Mi amigo Rúa y su tela abstracta

Hace pocos días visité a José Antonio Rúa Jiménez. Rúa describe nuestra llanura manchega de forma serena hermosa, arcádica, contundente, austera y personalísima. Es el pintor de los viejos portones, torturados por el tiempo, claveteados y guarnecidos de seculares y herrumbroso hierros. Pinta como nadie alacenas con tazones de blanco inmaculado y filetes añiles, de aires arcaicos y quijotescos; nos muestra seductoras, apetecibles y apretadas uvas blancas y negras de relucientes hollejos, madres de nuestros caldos. Compone con sabiduría hermosos bodegones de membrillos, candiles, aceiteras alcuzas, palmatorias, lecheras y un sinfín de cachivaches de antiguos y resonantes ecos de caldereros, hojalateros y lañaores.
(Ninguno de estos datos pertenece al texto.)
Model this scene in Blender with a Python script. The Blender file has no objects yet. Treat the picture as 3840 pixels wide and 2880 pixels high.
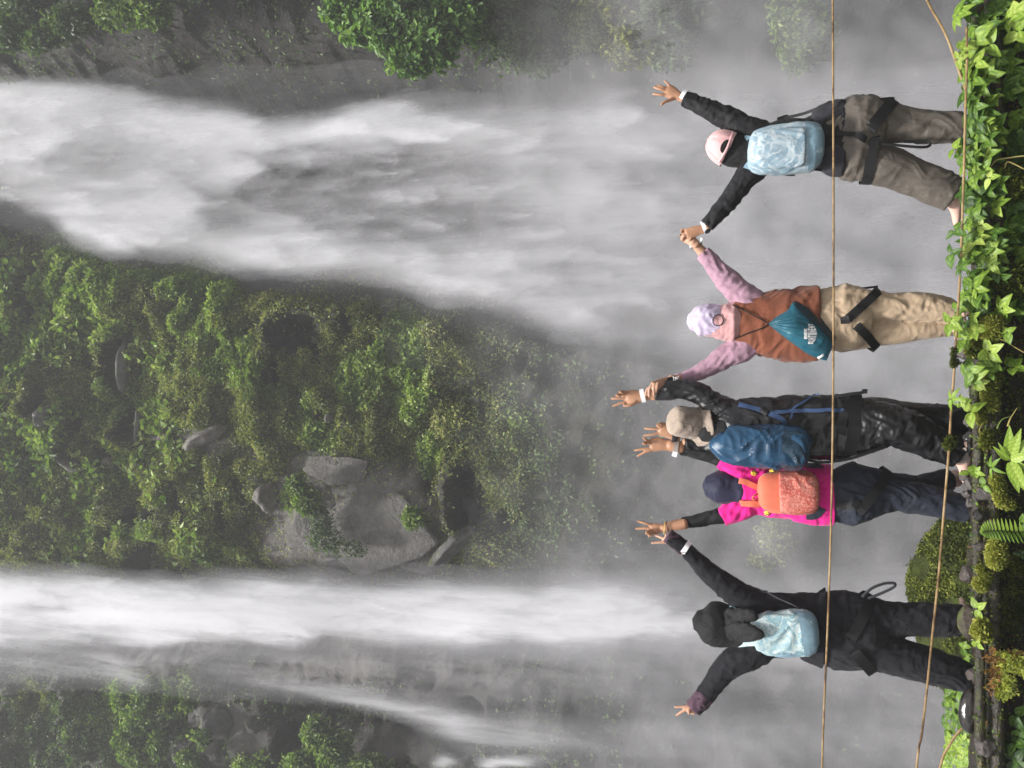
import bpy, bmesh, math, random
import numpy as np
from mathutils import Vector, Matrix, noise
from mathutils.bvhtree import BVHTree
SC = bpy.context.scene
COL = SC.collection
R = math.radians
# ---------------------------------------------------------------- camera
# The photograph was taken upright and is shown turned by 90 degrees, so the camera is rolled.
CZ = 1.22; PITCH = R(15.0); FPX = 3072.0
FWD = Vector((0, math.cos(PITCH), math.sin(PITCH)))
UPV = Vector((0, -math.sin(PITCH), math.cos(PITCH)))
XAX = Vector((1, 0, 0))
CAM = Vector((0, 0, CZ))
cd = bpy.data.cameras.new('camera'); cam = bpy.data.objects.new('camera', cd); COL.objects.link(cam)
cd.sensor_fit = 'HORIZONTAL'; cd.sensor_width = 36.0; cd.lens = 28.8; cd.clip_end = 600; cd.clip_start = .05
m = Matrix.Identity(4)
xc, yc, zc = -UPV, XAX, -FWD
for i in range(3):
    m[i][0] = xc[i]; m[i][1] = yc[i]; m[i][2] = zc[i]; m[i][3] = CAM[i]
cam.matrix_world = m
SC.camera = cam

def ray(x, y):
    """direction seen at photo pixel (3840 x 2880)"""
    return XAX * ((1440 - y) / FPX) + UPV * ((1920 - x) / FPX) + FWD
def px(x, y, D):
    """point on the vertical plane y = D seen at that pixel"""
    d = ray(x, y); return CAM + d * (D / d.y)
CROPS = {'C1': (2350, 250, 1350 / 2212), 'C2': (2250, 780, 1450 / 2212), 'C3': (2250, 1350, 1450 / 2212), 'C4': (2350, 1900, 1400 / 2212),
         'Z1': (2260, 1380, 400 / 2212), 'Z2': (2360, 1680, 400 / 2212), 'Z3': (2350, 1920, 300 / 2212), 'Z4': (2400, 250, 300 / 2212),
         'Z5': (2500, 820, 200 / 2212), 'Z6': (2480, 2580, 200 / 2212), 'T': (0, 0, 3840 / 2212), 'S': (0, 0, 1.0),
         'B': (2860, 1100, 300 / 1659), 'L1': (3440, 2400, 480 / 1659), 'L2': (3440, 1900, 500 / 1659), 'L3': (3440, 1400, 500 / 1659),
         'L4': (3440, 900, 500 / 1659), 'L5': (3440, 450, 500 / 1659), 'L6': (3440, 0, 500 / 1659)}
def at(c, x, y, D):
    a, b, s = CROPS[c]; return px(a + s * x, b + s * y, D)
def mpx(c, D):
    """metres per crop pixel near depth D (mid frame height)"""
    return CROPS[c][2] * D / FPX
# ---------------------------------------------------------------- world, sun, haze
SUN_EL, SUN_AZ = R(64), R(205)      # azimuth: where the light comes from, clockwise from +Y
w = bpy.data.worlds.new('World'); SC.world = w; w.use_nodes = True
nt = w.node_tree; nt.nodes.clear()
sky = nt.nodes.new('ShaderNodeTexSky'); sky.sky_type = 'NISHITA'; sky.sun_disc = False
sky.sun_elevation = SUN_EL; sky.sun_rotation = SUN_AZ; sky.air_density = 1.0; sky.dust_density = 4.0; sky.ozone_density = 1.0
hs = nt.nodes.new('ShaderNodeHueSaturation'); hs.inputs['Saturation'].default_value = .12     # an overcast sky is grey
bg = nt.nodes.new('ShaderNodeBackground'); bg.inputs['Strength'].default_value = .10
wo = nt.nodes.new('ShaderNodeOutputWorld')
nt.links.new(sky.outputs[0], hs.inputs['Color']); nt.links.new(hs.outputs[0], bg.inputs[0]); nt.links.new(bg.outputs[0], wo.inputs[0])
sl = bpy.data.lights.new('sun', 'SUN'); sun = bpy.data.objects.new('sun', sl); COL.objects.link(sun)
sl.energy = 4.0; sl.angle = R(10); sl.color = (1, .965, .92)
to_sun = Vector((math.sin(SUN_AZ) * math.cos(SUN_EL), math.cos(SUN_AZ) * math.cos(SUN_EL), math.sin(SUN_EL)))
sun.rotation_euler = to_sun.to_track_quat('Z', 'Y').to_euler(); sun.location = to_sun * 60
SC.view_settings.view_transform = 'Standard'; SC.view_settings.look = 'None'
SC.view_settings.exposure = 0.75; SC.view_settings.gamma = 1.0
SC.render.engine = 'CYCLES'
try:
    SC.cycles.use_denoising = True; SC.cycles.denoiser = 'OPENIMAGEDENOISE'
except Exception: pass
SC.cycles.max_bounces = 6; SC.cycles.diffuse_bounces = 3; SC.cycles.glossy_bounces = 2; SC.cycles.transmission_bounces = 2
SC.cycles.volume_bounces = 1; SC.cycles.transparent_max_bounces = 24
SC.cycles.use_adaptive_sampling = True; SC.cycles.adaptive_threshold = .02
# ---------------------------------------------------------------- numpy noise
def _h(ix, iy, iz, seed):
    n = (ix.astype(np.int64) * 374761393 + iy.astype(np.int64) * 668265263 + iz.astype(np.int64) * 2147483647 + seed * 974711) & 0xffffffff
    n = ((n ^ (n >> 13)) * 1274126177) & 0xffffffff
    n = ((n ^ (n >> 15)) * 2246822519) & 0xffffffff
    return ((n ^ (n >> 16)) & 0xffffff) / float(0xffffff)
def vnoise(x, y, seed=0):
    ix = np.floor(x); iy = np.floor(y); fx = x - ix; fy = y - iy
    fx = fx * fx * fx * (fx * (fx * 6 - 15) + 10); fy = fy * fy * fy * (fy * (fy * 6 - 15) + 10)
    z = np.zeros_like(ix)
    a = _h(ix, iy, z, seed); b = _h(ix + 1, iy, z, seed); c = _h(ix, iy + 1, z, seed); d = _h(ix + 1, iy + 1, z, seed)
    return (a + (b - a) * fx) * (1 - fy) + (c + (d - c) * fx) * fy
def fbm(x, y, seed=0, octv=4, gain=.5):
    s = 0; a = 1; t = 0; f = 1.0
    for k in range(octv):
        s = s + a * vnoise(x * f + 17.3 * k, y * f - 9.1 * k, seed + k); t += a; a *= gain; f *= 2.03
    return s / t
def worley(x, y, seed=0):
    """distance to the nearest cell point and that cell's random value"""
    ix = np.floor(x); iy = np.floor(y); best = np.full(x.shape, 9.); val = np.zeros(x.shape); sec = np.full(x.shape, 9.)
    for dx in (-1, 0, 1):
        for dy in (-1, 0, 1):
            cx = ix + dx; cy = iy + dy; z = np.zeros_like(cx)
            qx = cx + _h(cx, cy, z, seed); qy = cy + _h(cx, cy, z, seed + 7)
            d = np.hypot(qx - x, qy - y); m_ = d < best
            sec = np.where(m_, best, np.minimum(sec, d)); best = np.where(m_, d, best); val = np.where(m_, _h(cx, cy, z, seed + 13), val)
    return best, sec, val
def sstep(a, b, x):
    t = np.clip((x - a) / (b - a), 0, 1); return t * t * (3 - 2 * t)
def to_T(x, y, z):
    """world arrays to photo coordinates on the 2212-wide scale"""
    dy = y; dz = z - CZ
    f = dy * math.cos(PITCH) + dz * math.sin(PITCH); u = -dy * math.sin(PITCH) + dz * math.cos(PITCH)
    k = 2212 / 3840
    return (1920 - FPX * u / f) * k, (1440 - FPX * x / f) * k
# ---------------------------------------------------------------- mesh helpers
def mesh_np(name, V, F, attrs=None, smooth=True, mat=None, fattrs=None):
    """V (n,3); F (m,k) all the same k"""
    me = bpy.data.meshes.new(name); F = np.asarray(F, np.int32); k = F.shape[1]
    me.vertices.add(len(V)); me.vertices.foreach_set('co', np.asarray(V, np.float32).ravel())
    me.loops.add(F.size); me.loops.foreach_set('vertex_index', F.ravel())
    me.polygons.add(len(F)); me.polygons.foreach_set('loop_start', np.arange(0, F.size, k, dtype=np.int32))
    me.update(calc_edges=True)
    me.polygons.foreach_set('use_smooth', np.full(len(F), smooth, bool))
    for n_, a in (attrs or {}).items():
        a = np.asarray(a, np.float32)
        if a.ndim == 1:
            at_ = me.attributes.new(n_, 'FLOAT', 'POINT'); at_.data.foreach_set('value', a)
        else:
            at_ = me.attributes.new(n_, 'FLOAT_VECTOR', 'POINT'); at_.data.foreach_set('vector', a.ravel())
    me.validate()
    if mat: me.materials.append(mat)
    return me
def grid_faces(nu, nv):
    i = np.arange(nu - 1)[:, None]; j = np.arange(nv - 1)[None, :]
    a = i * nv + j
    return np.stack([a, a + 1, a + nv + 1, a + nv], -1).reshape(-1, 4)
def link(name, me, parent=None, mat=None):
    o = bpy.data.objects.new(name, me); COL.objects.link(o)
    if mat is not None and me is not None:
        me.materials.clear(); me.materials.append(mat)
    if parent is not None:
        o.parent = parent
        o.location = -parent.location if me is not None and not me.get('local') and parent.parent is None else (0, 0, 0)
    return o
def tag(o, label=None, cat=None, group=None, kind=None):
    if label: o['label'] = label
    if cat: o['category'] = cat
    if group: o['group'] = group
    if kind: o['kind'] = kind
    return o
def thing(name, label, cat, loc, group=None):
    o = bpy.data.objects.new(name, None); o.empty_display_size = .1; COL.objects.link(o); o.location = loc
    return tag(o, label, cat, group)
# ---------------------------------------------------------------- node helpers
class NT:
    def __init__(s, name):
        s.m = bpy.data.materials.new(name); s.m.use_nodes = True; s.t = s.m.node_tree; s.t.nodes.clear()
        s.out = s.t.nodes.new('ShaderNodeOutputMaterial')
    def n(s, typ, **kw):
        nd = s.t.nodes.new('ShaderNode' + typ)
        for k, v in kw.items():
            if k.startswith('i_'): nd.inputs[k[2:].replace('_', ' ')].default_value = v
            else: setattr(nd, k, v)
        return nd
    def l(s, a, b): s.t.links.new(a, b)
    def coord(s, kind='Object', scale=(1, 1, 1)):
        c = s.n('TexCoord'); mp = s.n('Mapping'); mp.inputs['Scale'].default_value = scale
        s.l(c.outputs[kind], mp.inputs[0]); return mp.outputs[0]
    def noise(s, vec, scale, detail=4, rough=.55, dist=0):
        nd = s.n('TexNoise'); nd.inputs['Scale'].default_value = scale; nd.inputs['Detail'].default_value = detail
        nd.inputs['Roughness'].default_value = rough; nd.inputs['Distortion'].default_value = dist
        s.l(vec, nd.inputs['Vector']); return nd.outputs['Fac']
    def ramp(s, fac, stops):
        r = s.n('ValToRGB'); e = r.color_ramp.elements
        while len(e) < len(stops): e.new(.5)
        for k, (p, c) in enumerate(stops):
            e[k].position = p; e[k].color = (*c, 1) if len(c) == 3 else c
        s.l(fac, r.inputs[0]); return r.outputs[0]
    def mix(s, fac, a, b, blend='MIX'):
        mx = s.n('Mix', data_type='RGBA', blend_type=blend)
        for sock, v in ((mx.inputs[0], fac), (mx.inputs[6], a), (mx.inputs[7], b)):
            if hasattr(v, 'links'): s.l(v, sock)
            elif isinstance(v, (int, float)): sock.default_value = v
            else: sock.default_value = (*v, 1) if len(v) == 3 else v
        return mx.outputs[2]
    def math(s, op, a, b=None):
        nd = s.n('Math', operation=op)
        for i, v in enumerate((a, b)):
            if v is None: continue
            if hasattr(v, 'links'): s.l(v, nd.inputs[i])
            else: nd.inputs[i].default_value = v
        return nd.outputs[0]
    def attr(s, name, out='Fac'):
        nd = s.n('Attribute'); nd.attribute_name = name; return nd.outputs[out]
    def bump(s, h, strength=.3, dist=.01):
        b = s.n('Bump'); b.inputs['Strength'].default_value = strength; b.inputs['Distance'].default_value = dist
        s.l(h, b.inputs['Height']); return b.outputs[0]
    def bsdf(s, color=None, rough=.8, normal=None, spec=.3, **kw):
        b = s.n('BsdfPrincipled'); b.inputs['Specular IOR Level'].default_value = spec
        for sock, v in ((b.inputs['Base Color'], color), (b.inputs['Roughness'], rough), (b.inputs['Normal'], normal)):
            if v is None: continue
            if hasattr(v, 'links'): s.l(v, sock)
            elif isinstance(v, (int, float)): sock.default_value = v
            else: sock.default_value = (*v, 1)
        for k, v in kw.items(): b.inputs[k.replace('_', ' ')].default_value = v
        s.l(b.outputs[0], s.out.inputs[0]); return b
# ================================================================ ground, cliff
def interp(xs, pts):
    p = np.array(pts, float); return np.interp(xs, p[:, 0], p[:, 1])
def blobs(TX, TY, lst, seed=3, warp=26):
    wx = TX + warp * (fbm(TX / 45, TY / 45, seed, 3) - .5) * 2; wy = TY + warp * (fbm(TX / 45, TY / 45, seed + 9, 3) - .5) * 2
    s = np.zeros_like(TX)
    for (cx, cy, rx, ry, wt) in lst:
        d = ((wx - cx) / rx) ** 2 + ((wy - cy) / ry) ** 2
        s = np.maximum(s, wt * np.exp(-(d ** 2) * .7))
    return s
CX0, CX1, CZ0, CZ1, CST = -17.0, 17.0, -7.5, 31.0, .07
cxs = np.arange(CX0, CX1, CST); czs = np.arange(CZ0, CZ1, CST)
GX, GZ = np.meshgrid(cxs, czs, indexing='ij')
TX, TY = to_T(GX, np.full_like(GX, 21.0), GZ)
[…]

Rua es un maestro que sabe impregnar los lienzos de cosas nuestras, cotidianas, sencillas, que fueron y que no son, pero perduran apaciblemente en nosotros. Sus pinceles, de cromatismos sugerentes, dan vida al lienzo con verdades tangibles.
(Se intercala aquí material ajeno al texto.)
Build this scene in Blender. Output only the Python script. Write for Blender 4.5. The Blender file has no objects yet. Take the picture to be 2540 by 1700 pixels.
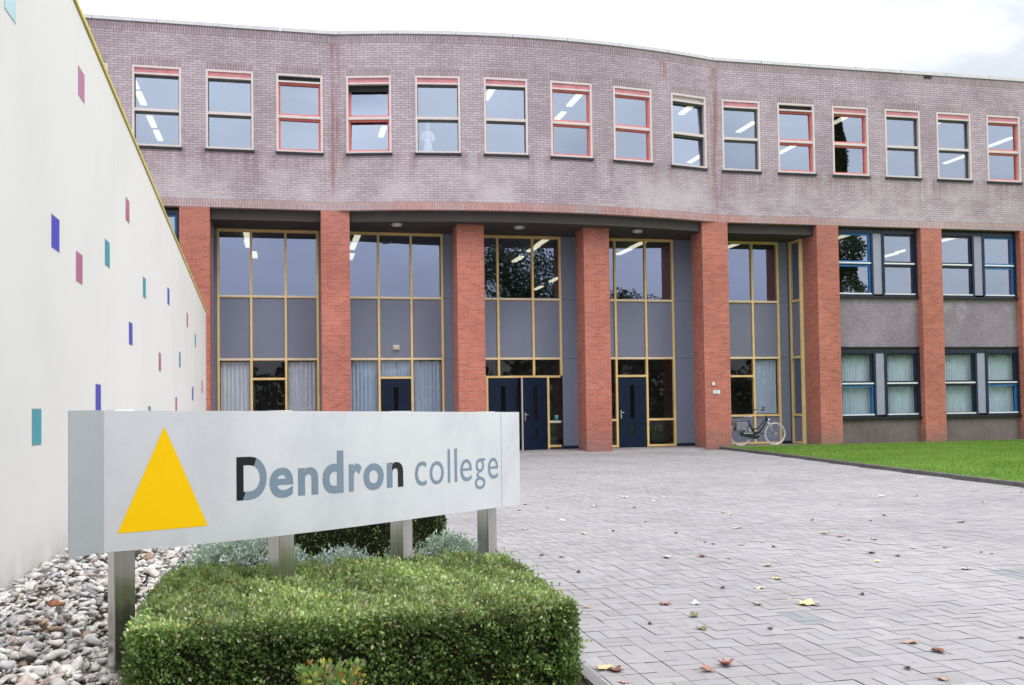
import bpy, bmesh, math, random
import numpy as np
from mathutils import Vector, Matrix
random.seed(7)
RNG = np.random.default_rng(7)
SC = bpy.context.scene
COL = SC.collection
R_ = math.radians

# ------------------------------------------------------------------ helpers
def tag(o, label=None, cat=None, group=None, kind=None):
    if label: o['label'] = label
    if cat: o['category'] = cat
    if group: o['group'] = group
    if kind: o['kind'] = kind
    return o

def empty(name, loc, label, cat, rz=0, group=None):
    o = bpy.data.objects.new(name, None); COL.objects.link(o)
    o.location = loc; o.rotation_euler = (0, 0, rz); o.empty_display_size = .1
    return tag(o, label, cat, group)

class MB:
    """collects quads, boxes, bars and tubes into one mesh with metric UVs"""
    def __init__(s): s.v = []; s.f = []; s.m = []; s.uv = []; s.sm = []; s.uv2 = []
    def face(s, pts, m=0, uv=None, smooth=False, uv2=None):
        i = len(s.v); s.v += [tuple(p) for p in pts]; s.f.append(tuple(range(i, i+len(pts)))); s.m.append(m); s.sm.append(smooth)
        if uv is None:
            a, b, c = Vector(pts[0]), Vector(pts[1]), Vector(pts[2])
            n = (b-a).cross(c-a); n = [abs(k) for k in n]
            if n[2] >= n[0] and n[2] >= n[1]: uv = [(p[0], p[1]) for p in pts]
            elif n[0] >= n[1]: uv = [(p[1], p[2]) for p in pts]
            else: uv = [(p[0], p[2]) for p in pts]
        s.uv += list(uv); s.uv2 += list(uv2) if uv2 else [(9, 0)]*len(pts)
    def box(s, x0, y0, z0, x1, y1, z1, m=0, skip=''):
        if x0 > x1: x0, x1 = x1, x0
        if y0 > y1: y0, y1 = y1, y0
        if z0 > z1: z0, z1 = z1, z0
        P = lambda a, b, c: (a, b, c)
        F = {'f': [P(x0,y0,z0),P(x1,y0,z0),P(x1,y0,z1),P(x0,y0,z1)], 'b': [P(x1,y1,z0),P(x0,y1,z0),P(x0,y1,z1),P(x1,y1,z1)],
             'l': [P(x0,y1,z0),P(x0,y0,z0),P(x0,y0,z1),P(x0,y1,z1)], 'r': [P(x1,y0,z0),P(x1,y1,z0),P(x1,y1,z1),P(x1,y0,z1)],
             't': [P(x0,y0,z1),P(x1,y0,z1),P(x1,y1,z1),P(x0,y1,z1)], 'd': [P(x0,y1,z0),P(x1,y1,z0),P(x1,y0,z0),P(x0,y0,z0)]}
        for k, q in F.items():
            if k not in skip: s.face(q, m)
    def bar(s, a, b, w, h, m=0):
        """square bar from a to b"""
        a, b = Vector(a), Vector(b); d = (b-a).normalized()
        u = d.cross(Vector((0, 0, 1)));  u = u.normalized() if u.length > 1e-4 else Vector((1, 0, 0))
        w_ = u*(w/2); h_ = d.cross(u)*(h/2)
        A = [a-w_-h_, a+w_-h_, a+w_+h_, a-w_+h_]; B = [p+(b-a) for p in A]
        for i in range(4): s.face([A[i], A[(i+1) % 4], B[(i+1) % 4], B[i]], m)
        s.face(A[::-1], m); s.face(B, m)
    def tube(s, pts, r, n=8, m=0, closed=False, caps=True):
        pts = [Vector(p) for p in pts]; N = len(pts); rs = r if isinstance(r, (list, tuple)) else [r]*N
        rings = []; prev = None
        for i, p in enumerate(pts):
            if closed: d = pts[(i+1) % N]-pts[i-1]
            else: d = pts[min(i+1, N-1)]-pts[max(i-1, 0)]
            d.normalize()
            if prev is None:
                u = d.cross(Vector((0, 0, 1)))
                if u.length < .05: u = d.cross(Vector((0, 1, 0)))
            else: u = prev-d*prev.dot(d)
            u.normalize(); prev = u; w = d.cross(u)
            rings.append([p+(u*math.cos(2*math.pi*k/n)+w*math.sin(2*math.pi*k/n))*rs[i] for k in range(n)])
        for i in range(N if closed else N-1):
            A, B = rings[i], rings[(i+1) % N]
            for k in range(n): s.face([A[k], A[(k+1) % n], B[(k+1) % n], B[k]], m, smooth=True)
        if caps and not closed:
            s.face(rings[0][::-1], m); s.face(rings[-1], m)
    def lathe(s, prof, c, n=16, m=0, sx=1, sy=1, axis='z'):
        rings = []
        for r, z in prof:
            ring = []
            for k in range(n):
                a = 2*math.pi*k/n; q = (r*math.cos(a)*sx, r*math.sin(a)*sy, z)
                if axis == 'y': q = (q[0], q[2], q[1])
                ring.append((c[0]+q[0], c[1]+q[1], c[2]+q[2]))
            rings.append(ring)
        for A, B in zip(rings, rings[1:]):
            for k in range(n): s.face([A[k], A[(k+1) % n], B[(k+1) % n], B[k]], m, smooth=True)
        s.face(rings[0][::-1], m); s.face(rings[-1], m)
    def build(s, name, mats, parent=None, off=None, merge=True, bevel=0):
        o = (0, 0, 0)
        if off is not None: o = off
        elif parent is not None:
            o = parent.location
            if parent.parent is not None: o = o + parent.parent.location
        me = bpy.data.meshes.new(name)
        me.from_pydata([(a-o[0], b-o[1], c-o[2]) for a, b, c in s.v], [], s.f)
        uv = me.uv_layers.new(name='UVMap'); uv.data.foreach_set('uv', np.array(s.uv, 'f').ravel())
        if any(q[0] != 9 for q in s.uv2):
            u2 = me.uv_layers.new(name='Stain'); u2.data.foreach_set('uv', np.array(s.uv2, 'f').ravel())
        if not isinstance(mats, (list, tuple)): mats = [mats]
        for m in mats: me.materials.append(m)
        me.polygons.foreach_set('material_index', s.m)
        me.polygons.foreach_set('use_smooth', s.sm)
        if merge:
            bm = bmesh.new(); bm.from_mesh(me); bmesh.ops.remove_doubles(bm, verts=bm.verts, dist=2e-4); bm.to_mesh(me); bm.free()
        me.update()
        ob = bpy.data.objects.new(name, me); COL.objects.link(ob)
        if parent is not None: ob.parent = parent
        elif off is not None: ob.location = off
        if bevel:
            md = ob.modifiers.new('Bevel', 'BEVEL'); md.width = bevel; md.segments = 2; md.limit_method = 'ANGLE'; md.angle_limit = R_(40)
        return ob

def fast_mesh(name, V, F, mat, col=None, smooth=False, parent=None, loc=(0, 0, 0)):
    """V (n,3), F (m,k) arrays; col (m,3) per face"""
    me = bpy.data.meshes.new(name); V = np.asarray(V, 'f'); F = np.asarray(F, 'i'); m, k = F.shape
    me.vertices.add(len(V)); me.vertices.foreach_set('co', (V-np.array(loc, 'f')).ravel())
    me.loops.add(m*k); me.loops.foreach_set('vertex_index', F.ravel())
    me.polygons.add(m); me.polygons.foreach_set('loop_start', np.arange(0, m*k, k, dtype='i'))
    if smooth: me.polygons.foreach_set('use_smooth', np.ones(m, bool))
    if col is not None:
        a = me.attributes.new('tint', 'FLOAT_COLOR', 'FACE')
        c = np.ones((m, 4), 'f'); c[:, :3] = col; a.data.foreach_set('color', c.ravel())
    me.materials.append(mat); me.update(calc_edges=True); me.validate()
    ob = bpy.data.objects.new(name, me); COL.objects.link(ob)
    if parent is not None: ob.parent = parent
    else: ob.location = loc
    return ob

def copy_tree(o, parent=None):
    c = o.copy(); COL.objects.link(c)
    if parent is not None: c.parent = parent
    for ch in list(o.children): copy_tree(ch, c)
    return c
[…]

La diosa Fortuna ha dado la espalda a mi amigo, un hombre afable, sencillo y bueno. La desgracia se ha cebado en su casa, ha clavado sus garras en él y en su familia de forma cruel, bárbara e inmerecida. Cuando el dolor físico y del alma lo acosan, reúne fuerzas y, si puede, toma sus pinceles y crea belleza. No espera a las musas, si éstas lo visitan, lo encuentran laborando en su taller. Sobrellevando sus penas, prepara exposiciones que de otras localidades le solicitan. Rúa vende, cosa nada sencilla; su obra es apreciada, solicitada, admirada, cotizada y adquirida.

Estuvimos hablando, del arte y sus circunstancias, de nuestra Exposición Nacional de hace muchos años. Cuando llegaban dibujos, acuarelas, grabados, óleos y magníficos bronces y tallas en piedra y madera, también los menos frecuentes hierro y hormigón; todas las tendencias habidas y por haber. Él y yo, autodidactas, que no tuvimos, ni de lejos, oportunidades de acceso a la academia, aprendíamos las técnicas allí expuestas; lugar de encuentro, de tertulia y discusiones amigables. Más tarde, surgieron los talleres de pintura del Centro Cultural y las posibilidades se ampliaron, tarde para nosotros. Comentamos la evolución del arte, lo verdadero, lo artificioso, lo vacuo y todo lo referente al trabajo creativo, desde nuestra perspectiva, desde nuestro humilde punto de vista.

Y hablando de mentiras y verdades artísticas, cuando ya sonreía, le pedí que me volviera a contar una anécdota que le ocurrió años atrás, y así lo hizo. Resulta que un día visitaron su taller dos pintores abstractos de renombre y copete, según ellos, acompañados de un estirado marchante de arte con galerías en un pueblo cercano y en Madrid. Miraban sus lienzos, los ponderaban, pero los tres, amantes de la pintura abstracta, argumentaban y pontificaban sobre la ausencia de realismo, la negación de algún atisbo figurativo, la sublimación del abstracto puro. A Rúa no hace falta decirle, que las tendencias e “ismos” conviven en armonía. Pero mi amigo ya se estaba cansando de tantas pamplinas, que al final se escoraban al ninguneo de su trabajo. Tomó un pequeño lienzo, lleno de manchas sugerentes y agradables y lo mostró a sus visitantes, les dijo que estaba experimentando nuevas formas y colores. Había pintado aquella pequeña tela abstracta y quería saber la opinión de tan entendidos expertos. Éstos miraron y analizaron la pintura; el galerista lleno de aplomo, contundencia y solemnidad le dijo: “Estimado Rúa, esta tela de lo único que peca de bonita”. Los otros asintieron en señal de aprobación. Mi amigo no hizo ningún comentario, tras despedirse de los entendidos, siguió pintando y al dejar el trabajo, con sonrisa de zorro viejo, limpió sus pinceles con el trapo que les había mostrado y que para tal menester lo venía utilizando.